Journalists in the city say the atmosphere is tense and a siege mentality is developing. Schools and universities have been closed and men over 18 are being conscripted, say diplomatic sources.

The US State Department urged US citizens to "depart the country while commercial transport is available". Scores of expatriates from Britain, Canada and Denmark were joining US embassy staff and dependants in the evacuation.

The resurgence in fighting is taking a heavy humanitarian toll. Up to 500,000 civilians have fled their homes in the face of the advancing Ethiopian army, say Eritrean officials. Some are moving to Keren, 50 miles from Asmara, and the United Nations refugee agency, the UNHCR, said 50,000 civilians crossed the border into Sudan in one day. The renewed fighting has been condemned by Western countries. Last week the UN Security Council imposed a 12-month arms embargo on both countries, among the poorest in the world.

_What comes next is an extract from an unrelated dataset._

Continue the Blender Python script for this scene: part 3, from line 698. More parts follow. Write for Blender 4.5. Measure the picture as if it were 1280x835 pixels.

Just weeks ago, the Ethiopian Foreign Minister lambasted the West for waiting to see "skeletons on television" before sending aid to combat an impending famine. His country is reckoned to spend $1m every day on the war. The Ethiopian Prime Minister, Meles Zenawi, has said war and famine are separate issues but that argument finds little favour among horrified donor nations.

The two-year border war is popular in Ethiopia. "I feel like a hero and I'm very proud of our soldiers," said a 24-year-old restaurant cashier, Lundat Endale. "They have captured our land. The solution is to defeat them."

Ethiopia is at a critical point. It must decide whether to halt its attacks and consolidate recent victories or, in the words of one Western diplomat in Addis Ababa, "go for broke" and attempt to take Asmara.

But after the easy victories, Ethiopians are bracing themselves. "The Eritreans aren't mugs and they know guerrilla tactics," said the diplomatic source. "Everyone is expecting the counter-offensive."